La fuga dei giovani laureati, ad esempio, potrebbe essere contrastata attraverso politiche di incentivazione al rientro e alla valorizzazione delle competenze acquisite all’estero. Negli ultimi 20 anni, il numero di giovani laureati italiani che dalle aree interne si sono trasferiti verso i centri o verso l’estero è costantemente aumentato, mentre molto meno numerosi sono stati i flussi sulla traiettoria opposta. Tra il 2002 e il 2022, si sono complessivamente spostati dalle aree interne verso i centri poco meno di 330.000 giovani laureati di 25-39 anni, mentre appena 45.000 verso l’estero. Nello stesso periodo, sono rientrati verso le aree interne 198.000 giovani laureati dai centri e 17.000 dall’estero.
Un altro fattore che incide sullo spopolamento delle aree interne è costituito dai consistenti flussi di espatri dei cittadini italiani verso l’estero. A differenza dei centri, le aree interne, soprattutto nell’ultimo decennio, non sono attrattive per gli immigrati stranieri che scelgono di insediarsi più frequentemente nei grandi centri urbani dotati di servizi e, molto spesso, laddove risiedono altri concittadini appartenenti alle stesse comunità (effetto network).
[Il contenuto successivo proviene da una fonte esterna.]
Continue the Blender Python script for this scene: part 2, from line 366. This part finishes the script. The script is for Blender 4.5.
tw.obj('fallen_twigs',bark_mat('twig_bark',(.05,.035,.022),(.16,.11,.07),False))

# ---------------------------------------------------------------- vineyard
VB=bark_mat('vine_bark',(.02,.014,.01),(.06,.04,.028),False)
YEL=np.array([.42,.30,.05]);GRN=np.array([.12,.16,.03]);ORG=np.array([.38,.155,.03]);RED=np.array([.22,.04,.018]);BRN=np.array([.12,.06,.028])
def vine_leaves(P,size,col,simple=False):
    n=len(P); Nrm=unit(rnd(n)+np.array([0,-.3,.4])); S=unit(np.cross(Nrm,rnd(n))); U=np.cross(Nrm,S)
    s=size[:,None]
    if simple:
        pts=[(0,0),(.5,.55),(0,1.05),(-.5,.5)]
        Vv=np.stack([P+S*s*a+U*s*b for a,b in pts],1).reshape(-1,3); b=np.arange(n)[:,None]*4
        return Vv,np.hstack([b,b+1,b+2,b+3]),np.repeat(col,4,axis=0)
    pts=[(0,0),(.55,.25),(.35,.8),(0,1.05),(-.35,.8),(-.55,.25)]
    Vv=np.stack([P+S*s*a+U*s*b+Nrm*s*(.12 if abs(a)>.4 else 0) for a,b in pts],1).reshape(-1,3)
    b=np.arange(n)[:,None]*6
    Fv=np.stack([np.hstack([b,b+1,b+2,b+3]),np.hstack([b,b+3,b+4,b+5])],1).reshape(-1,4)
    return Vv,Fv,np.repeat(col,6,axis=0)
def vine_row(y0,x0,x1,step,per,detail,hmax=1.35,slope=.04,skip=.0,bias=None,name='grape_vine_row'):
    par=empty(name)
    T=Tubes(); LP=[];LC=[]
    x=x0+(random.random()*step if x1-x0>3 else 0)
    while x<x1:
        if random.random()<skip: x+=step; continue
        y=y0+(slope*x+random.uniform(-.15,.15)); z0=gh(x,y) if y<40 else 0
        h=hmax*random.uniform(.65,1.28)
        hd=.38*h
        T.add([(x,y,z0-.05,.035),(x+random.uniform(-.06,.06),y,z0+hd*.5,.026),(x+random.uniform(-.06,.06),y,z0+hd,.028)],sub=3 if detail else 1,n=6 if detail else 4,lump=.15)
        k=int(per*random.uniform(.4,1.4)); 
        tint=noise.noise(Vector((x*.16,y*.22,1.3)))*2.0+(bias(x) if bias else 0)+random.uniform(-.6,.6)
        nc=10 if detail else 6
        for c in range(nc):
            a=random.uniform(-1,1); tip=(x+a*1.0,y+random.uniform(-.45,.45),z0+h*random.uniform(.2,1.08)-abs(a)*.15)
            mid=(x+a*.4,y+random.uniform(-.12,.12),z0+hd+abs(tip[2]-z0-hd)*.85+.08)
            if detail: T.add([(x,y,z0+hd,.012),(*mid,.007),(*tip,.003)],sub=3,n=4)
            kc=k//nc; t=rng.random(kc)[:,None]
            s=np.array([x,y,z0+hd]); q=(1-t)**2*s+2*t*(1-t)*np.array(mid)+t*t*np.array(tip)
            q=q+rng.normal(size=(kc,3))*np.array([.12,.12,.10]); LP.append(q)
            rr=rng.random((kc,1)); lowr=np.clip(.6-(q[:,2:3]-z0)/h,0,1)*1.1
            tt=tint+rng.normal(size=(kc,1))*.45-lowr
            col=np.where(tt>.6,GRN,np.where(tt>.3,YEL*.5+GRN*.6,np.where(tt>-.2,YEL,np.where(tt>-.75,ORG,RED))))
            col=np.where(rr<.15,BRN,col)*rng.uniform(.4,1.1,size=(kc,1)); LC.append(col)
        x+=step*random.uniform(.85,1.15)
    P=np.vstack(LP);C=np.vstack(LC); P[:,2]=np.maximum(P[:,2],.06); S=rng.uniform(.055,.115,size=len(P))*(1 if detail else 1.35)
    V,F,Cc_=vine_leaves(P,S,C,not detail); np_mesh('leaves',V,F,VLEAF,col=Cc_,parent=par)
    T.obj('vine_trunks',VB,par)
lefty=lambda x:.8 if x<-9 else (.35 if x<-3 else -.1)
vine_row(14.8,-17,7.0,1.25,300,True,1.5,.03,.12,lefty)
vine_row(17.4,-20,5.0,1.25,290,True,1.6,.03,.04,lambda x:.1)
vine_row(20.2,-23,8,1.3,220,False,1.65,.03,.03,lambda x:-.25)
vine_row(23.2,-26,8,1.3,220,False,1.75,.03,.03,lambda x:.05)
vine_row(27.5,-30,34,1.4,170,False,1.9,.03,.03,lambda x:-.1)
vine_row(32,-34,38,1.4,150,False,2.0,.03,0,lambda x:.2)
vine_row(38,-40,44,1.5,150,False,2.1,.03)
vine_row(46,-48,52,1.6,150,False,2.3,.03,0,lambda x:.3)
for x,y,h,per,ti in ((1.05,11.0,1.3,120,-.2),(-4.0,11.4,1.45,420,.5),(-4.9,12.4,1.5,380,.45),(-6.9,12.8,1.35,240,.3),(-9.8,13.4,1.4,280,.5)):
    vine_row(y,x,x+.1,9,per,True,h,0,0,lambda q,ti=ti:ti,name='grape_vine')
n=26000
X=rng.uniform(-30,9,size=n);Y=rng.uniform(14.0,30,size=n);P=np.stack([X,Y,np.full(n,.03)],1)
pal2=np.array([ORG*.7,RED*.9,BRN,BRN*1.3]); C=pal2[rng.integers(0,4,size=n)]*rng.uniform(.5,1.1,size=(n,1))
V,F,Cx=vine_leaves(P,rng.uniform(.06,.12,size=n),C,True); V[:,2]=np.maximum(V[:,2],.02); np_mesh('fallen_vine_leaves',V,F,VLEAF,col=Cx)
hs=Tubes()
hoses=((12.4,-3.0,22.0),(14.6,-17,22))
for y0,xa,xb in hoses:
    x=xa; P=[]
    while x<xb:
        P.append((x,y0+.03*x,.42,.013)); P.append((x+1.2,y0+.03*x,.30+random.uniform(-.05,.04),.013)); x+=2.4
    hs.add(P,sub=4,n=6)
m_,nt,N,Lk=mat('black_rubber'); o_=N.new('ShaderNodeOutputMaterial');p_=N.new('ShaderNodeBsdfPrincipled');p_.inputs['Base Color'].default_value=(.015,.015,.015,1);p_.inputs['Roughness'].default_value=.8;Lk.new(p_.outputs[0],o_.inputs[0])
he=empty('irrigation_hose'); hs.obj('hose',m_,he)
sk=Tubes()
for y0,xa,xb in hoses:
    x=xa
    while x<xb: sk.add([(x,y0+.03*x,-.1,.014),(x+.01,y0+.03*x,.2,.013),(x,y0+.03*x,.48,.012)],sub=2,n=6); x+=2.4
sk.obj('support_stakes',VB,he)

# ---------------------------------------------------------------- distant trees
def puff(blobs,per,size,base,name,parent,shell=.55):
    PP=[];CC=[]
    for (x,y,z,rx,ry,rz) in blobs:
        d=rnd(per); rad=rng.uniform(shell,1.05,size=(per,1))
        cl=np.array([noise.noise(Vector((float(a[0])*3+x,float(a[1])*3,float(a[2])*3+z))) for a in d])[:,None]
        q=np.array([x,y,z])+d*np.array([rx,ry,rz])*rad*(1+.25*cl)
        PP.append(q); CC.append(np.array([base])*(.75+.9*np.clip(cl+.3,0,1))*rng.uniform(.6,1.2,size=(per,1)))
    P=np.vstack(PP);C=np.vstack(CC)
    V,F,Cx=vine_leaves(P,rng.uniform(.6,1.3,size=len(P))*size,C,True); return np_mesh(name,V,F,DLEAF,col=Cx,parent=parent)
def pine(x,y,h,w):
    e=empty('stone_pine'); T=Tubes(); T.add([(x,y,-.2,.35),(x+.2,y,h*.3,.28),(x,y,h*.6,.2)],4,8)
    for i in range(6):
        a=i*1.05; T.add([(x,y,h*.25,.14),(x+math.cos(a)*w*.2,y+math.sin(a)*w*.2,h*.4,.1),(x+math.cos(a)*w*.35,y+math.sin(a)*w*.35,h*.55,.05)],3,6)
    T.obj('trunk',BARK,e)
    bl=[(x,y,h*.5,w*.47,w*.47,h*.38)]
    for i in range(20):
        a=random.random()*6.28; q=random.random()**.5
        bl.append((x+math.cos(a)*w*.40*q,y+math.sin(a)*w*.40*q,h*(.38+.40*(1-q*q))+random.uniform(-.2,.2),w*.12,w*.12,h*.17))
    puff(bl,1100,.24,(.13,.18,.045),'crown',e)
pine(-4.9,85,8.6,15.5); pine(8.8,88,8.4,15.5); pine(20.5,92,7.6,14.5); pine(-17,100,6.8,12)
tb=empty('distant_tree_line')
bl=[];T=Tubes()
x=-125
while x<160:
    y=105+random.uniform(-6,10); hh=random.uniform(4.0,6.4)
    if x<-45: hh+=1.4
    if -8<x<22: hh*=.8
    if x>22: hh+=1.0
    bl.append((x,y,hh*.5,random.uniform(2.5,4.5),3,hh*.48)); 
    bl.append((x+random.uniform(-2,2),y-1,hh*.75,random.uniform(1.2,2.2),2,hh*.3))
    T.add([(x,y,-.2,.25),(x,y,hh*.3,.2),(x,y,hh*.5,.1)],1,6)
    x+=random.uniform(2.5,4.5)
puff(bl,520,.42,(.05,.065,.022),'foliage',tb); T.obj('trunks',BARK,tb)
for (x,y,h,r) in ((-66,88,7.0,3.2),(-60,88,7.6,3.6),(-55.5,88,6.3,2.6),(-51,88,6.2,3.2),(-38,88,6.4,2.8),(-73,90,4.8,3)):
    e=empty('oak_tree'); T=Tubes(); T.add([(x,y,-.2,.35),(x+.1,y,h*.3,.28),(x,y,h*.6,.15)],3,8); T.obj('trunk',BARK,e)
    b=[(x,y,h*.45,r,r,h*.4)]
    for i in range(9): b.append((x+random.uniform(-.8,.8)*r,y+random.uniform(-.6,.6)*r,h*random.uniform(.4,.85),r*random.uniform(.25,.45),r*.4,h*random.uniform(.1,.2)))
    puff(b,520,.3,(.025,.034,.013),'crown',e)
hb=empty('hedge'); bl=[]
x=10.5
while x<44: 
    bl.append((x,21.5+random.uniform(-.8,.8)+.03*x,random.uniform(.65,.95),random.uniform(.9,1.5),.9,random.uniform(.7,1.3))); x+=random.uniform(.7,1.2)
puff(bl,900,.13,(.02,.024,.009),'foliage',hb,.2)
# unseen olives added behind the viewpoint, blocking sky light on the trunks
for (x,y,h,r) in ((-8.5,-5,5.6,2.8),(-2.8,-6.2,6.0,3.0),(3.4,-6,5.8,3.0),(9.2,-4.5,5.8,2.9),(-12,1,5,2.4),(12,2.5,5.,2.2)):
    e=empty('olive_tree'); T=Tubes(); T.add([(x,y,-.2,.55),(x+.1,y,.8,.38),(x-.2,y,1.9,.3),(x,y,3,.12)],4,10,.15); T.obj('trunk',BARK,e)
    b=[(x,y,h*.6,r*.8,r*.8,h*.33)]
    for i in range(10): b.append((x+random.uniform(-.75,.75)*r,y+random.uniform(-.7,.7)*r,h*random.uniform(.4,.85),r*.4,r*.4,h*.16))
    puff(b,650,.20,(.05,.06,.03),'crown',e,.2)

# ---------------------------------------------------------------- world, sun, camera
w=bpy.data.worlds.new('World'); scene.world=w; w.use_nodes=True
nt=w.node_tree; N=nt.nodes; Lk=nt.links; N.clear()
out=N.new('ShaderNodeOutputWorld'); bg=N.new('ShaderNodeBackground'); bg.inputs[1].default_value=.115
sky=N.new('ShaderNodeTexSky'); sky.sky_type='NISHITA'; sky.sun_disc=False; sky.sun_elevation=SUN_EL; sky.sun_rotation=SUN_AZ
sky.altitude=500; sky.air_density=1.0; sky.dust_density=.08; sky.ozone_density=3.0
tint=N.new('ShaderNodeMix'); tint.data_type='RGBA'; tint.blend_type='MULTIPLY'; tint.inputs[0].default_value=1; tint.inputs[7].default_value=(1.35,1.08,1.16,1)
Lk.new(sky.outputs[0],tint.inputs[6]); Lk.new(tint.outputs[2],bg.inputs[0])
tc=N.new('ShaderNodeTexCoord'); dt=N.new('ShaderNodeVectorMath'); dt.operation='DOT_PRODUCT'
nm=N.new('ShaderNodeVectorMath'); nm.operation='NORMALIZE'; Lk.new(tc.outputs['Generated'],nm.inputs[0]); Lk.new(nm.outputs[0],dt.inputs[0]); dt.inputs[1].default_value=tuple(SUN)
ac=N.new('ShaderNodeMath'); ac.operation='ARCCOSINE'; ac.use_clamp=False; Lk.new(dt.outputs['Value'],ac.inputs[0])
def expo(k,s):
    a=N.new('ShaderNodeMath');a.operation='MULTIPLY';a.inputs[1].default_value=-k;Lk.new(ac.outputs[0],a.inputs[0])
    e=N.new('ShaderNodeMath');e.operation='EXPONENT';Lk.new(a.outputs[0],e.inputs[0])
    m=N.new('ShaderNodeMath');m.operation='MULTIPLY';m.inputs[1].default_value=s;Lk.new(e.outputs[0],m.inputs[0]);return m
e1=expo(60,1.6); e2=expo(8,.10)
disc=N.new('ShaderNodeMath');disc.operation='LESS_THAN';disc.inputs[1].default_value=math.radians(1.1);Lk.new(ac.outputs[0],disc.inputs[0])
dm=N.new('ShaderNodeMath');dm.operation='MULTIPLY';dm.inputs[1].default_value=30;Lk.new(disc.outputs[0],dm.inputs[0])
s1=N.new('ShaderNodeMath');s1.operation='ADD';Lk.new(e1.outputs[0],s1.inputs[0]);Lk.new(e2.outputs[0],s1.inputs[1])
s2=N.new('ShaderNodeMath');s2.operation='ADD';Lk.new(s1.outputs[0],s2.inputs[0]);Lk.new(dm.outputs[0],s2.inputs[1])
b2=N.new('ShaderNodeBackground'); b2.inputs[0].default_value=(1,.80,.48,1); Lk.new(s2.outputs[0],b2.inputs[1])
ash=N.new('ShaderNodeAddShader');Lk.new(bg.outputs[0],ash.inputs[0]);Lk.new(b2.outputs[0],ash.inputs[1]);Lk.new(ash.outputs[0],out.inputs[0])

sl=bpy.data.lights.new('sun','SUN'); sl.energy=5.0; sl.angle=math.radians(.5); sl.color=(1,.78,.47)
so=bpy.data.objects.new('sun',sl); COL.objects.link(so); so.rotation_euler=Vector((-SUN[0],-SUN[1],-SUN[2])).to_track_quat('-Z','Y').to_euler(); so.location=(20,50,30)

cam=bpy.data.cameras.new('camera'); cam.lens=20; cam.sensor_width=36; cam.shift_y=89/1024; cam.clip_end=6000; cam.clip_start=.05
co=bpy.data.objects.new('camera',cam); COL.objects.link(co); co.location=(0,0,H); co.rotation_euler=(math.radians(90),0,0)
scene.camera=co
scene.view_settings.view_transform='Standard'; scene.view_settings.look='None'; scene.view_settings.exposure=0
Il ridotto apporto della presenza straniera non permette di compensare adeguatamente i flussi di espatrio e, in combinazione con la bassa natalità, causa il diffuso declino demografico delle aree interne.
Le aree interne italiane stanno affrontando un periodo di trasformazione demografica che richiede interventi mirati per garantire la loro sostenibilità futura. Le politiche di sviluppo devono tenere conto delle specificità di queste aree, promuovendo misure che possano invertire il trend di declino demografico e migliorare la qualità della vita degli abitanti.